━━ Provided data ━━

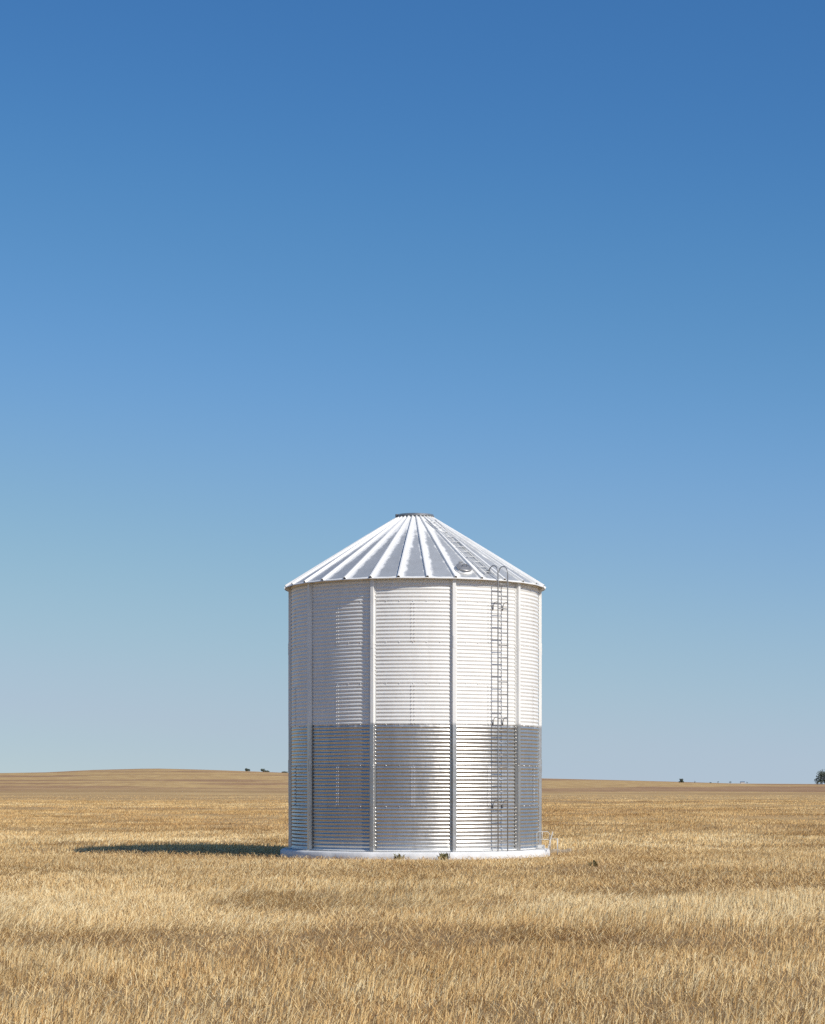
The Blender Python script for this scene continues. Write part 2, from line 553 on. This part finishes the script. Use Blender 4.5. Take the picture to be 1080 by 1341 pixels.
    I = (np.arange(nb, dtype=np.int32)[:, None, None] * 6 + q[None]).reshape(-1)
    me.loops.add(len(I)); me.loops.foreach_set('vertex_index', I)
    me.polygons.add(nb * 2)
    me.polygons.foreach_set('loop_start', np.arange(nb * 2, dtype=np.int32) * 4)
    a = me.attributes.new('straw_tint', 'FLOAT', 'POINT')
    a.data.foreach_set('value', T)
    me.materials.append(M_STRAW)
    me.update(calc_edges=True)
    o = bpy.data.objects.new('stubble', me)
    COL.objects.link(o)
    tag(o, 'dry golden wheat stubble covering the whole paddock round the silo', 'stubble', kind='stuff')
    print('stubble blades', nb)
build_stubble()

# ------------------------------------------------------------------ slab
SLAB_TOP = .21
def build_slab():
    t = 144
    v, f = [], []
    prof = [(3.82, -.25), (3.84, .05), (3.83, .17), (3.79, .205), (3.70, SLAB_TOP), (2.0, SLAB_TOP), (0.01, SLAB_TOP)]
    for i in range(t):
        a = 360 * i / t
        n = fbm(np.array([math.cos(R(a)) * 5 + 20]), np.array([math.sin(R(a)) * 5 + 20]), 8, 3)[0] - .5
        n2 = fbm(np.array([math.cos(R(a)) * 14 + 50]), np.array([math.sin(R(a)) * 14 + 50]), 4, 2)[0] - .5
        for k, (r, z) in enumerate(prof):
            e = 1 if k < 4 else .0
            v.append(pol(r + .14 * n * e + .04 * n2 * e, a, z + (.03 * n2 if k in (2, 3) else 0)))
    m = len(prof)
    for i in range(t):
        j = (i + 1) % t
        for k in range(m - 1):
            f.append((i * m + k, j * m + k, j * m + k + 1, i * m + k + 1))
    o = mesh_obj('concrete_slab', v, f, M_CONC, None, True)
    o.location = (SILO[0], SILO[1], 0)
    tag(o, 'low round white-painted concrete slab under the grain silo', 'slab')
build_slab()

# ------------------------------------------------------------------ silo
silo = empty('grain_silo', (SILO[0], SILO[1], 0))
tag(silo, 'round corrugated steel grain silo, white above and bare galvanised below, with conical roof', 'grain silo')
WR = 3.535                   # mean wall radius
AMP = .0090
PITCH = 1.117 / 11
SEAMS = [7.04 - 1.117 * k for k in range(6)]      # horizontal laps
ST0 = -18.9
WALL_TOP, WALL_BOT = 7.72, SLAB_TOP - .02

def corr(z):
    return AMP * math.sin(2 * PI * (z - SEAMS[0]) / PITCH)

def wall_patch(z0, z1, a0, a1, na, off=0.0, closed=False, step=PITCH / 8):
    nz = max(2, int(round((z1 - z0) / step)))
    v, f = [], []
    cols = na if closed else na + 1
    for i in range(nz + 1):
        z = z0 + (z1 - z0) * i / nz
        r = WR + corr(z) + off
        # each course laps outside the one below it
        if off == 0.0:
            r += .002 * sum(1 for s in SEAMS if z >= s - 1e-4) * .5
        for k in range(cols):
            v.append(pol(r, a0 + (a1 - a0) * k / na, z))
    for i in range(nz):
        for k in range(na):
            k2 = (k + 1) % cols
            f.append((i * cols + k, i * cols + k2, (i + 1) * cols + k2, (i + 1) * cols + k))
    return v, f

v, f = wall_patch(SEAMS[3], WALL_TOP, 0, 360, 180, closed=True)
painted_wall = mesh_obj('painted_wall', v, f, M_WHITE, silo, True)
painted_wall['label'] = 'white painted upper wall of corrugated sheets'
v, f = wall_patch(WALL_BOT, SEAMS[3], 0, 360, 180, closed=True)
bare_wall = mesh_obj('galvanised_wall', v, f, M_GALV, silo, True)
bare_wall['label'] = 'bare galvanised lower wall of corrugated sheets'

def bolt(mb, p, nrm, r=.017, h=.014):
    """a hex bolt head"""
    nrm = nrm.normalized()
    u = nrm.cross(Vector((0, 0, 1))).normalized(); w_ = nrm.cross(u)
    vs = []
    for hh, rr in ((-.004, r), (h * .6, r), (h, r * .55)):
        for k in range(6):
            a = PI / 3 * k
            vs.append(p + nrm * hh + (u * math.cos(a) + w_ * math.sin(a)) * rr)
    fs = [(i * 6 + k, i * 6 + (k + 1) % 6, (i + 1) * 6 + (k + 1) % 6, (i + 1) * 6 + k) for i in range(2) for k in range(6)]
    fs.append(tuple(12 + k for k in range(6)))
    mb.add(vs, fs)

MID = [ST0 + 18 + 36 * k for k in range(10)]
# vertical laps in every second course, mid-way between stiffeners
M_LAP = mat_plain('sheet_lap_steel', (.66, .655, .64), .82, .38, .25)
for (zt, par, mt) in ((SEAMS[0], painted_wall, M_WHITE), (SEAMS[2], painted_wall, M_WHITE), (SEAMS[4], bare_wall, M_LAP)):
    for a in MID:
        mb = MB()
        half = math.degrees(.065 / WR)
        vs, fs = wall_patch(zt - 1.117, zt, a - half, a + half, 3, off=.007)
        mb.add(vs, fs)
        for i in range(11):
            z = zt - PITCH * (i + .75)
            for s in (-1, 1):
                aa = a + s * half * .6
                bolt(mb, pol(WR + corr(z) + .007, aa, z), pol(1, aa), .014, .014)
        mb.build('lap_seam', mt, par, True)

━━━

:: Objective ::
Repeat, exactly and in full, each line from the start of the data to the line that contains "build_stubble()". Pictures do not go in.

:: The answer ::
The Blender Python script for this scene continues. Write part 2, from line 553 on. This part finishes the script. Use Blender 4.5. Take the picture to be 1080 by 1341 pixels.
    I = (np.arange(nb, dtype=np.int32)[:, None, None] * 6 + q[None]).reshape(-1)
    me.loops.add(len(I)); me.loops.foreach_set('vertex_index', I)
    me.polygons.add(nb * 2)
    me.polygons.foreach_set('loop_start', np.arange(nb * 2, dtype=np.int32) * 4)
    a = me.attributes.new('straw_tint', 'FLOAT', 'POINT')
    a.data.foreach_set('value', T)
    me.materials.append(M_STRAW)
    me.update(calc_edges=True)
    o = bpy.data.objects.new('stubble', me)
    COL.objects.link(o)
    tag(o, 'dry golden wheat stubble covering the whole paddock round the silo', 'stubble', kind='stuff')
    print('stubble blades', nb)
build_stubble()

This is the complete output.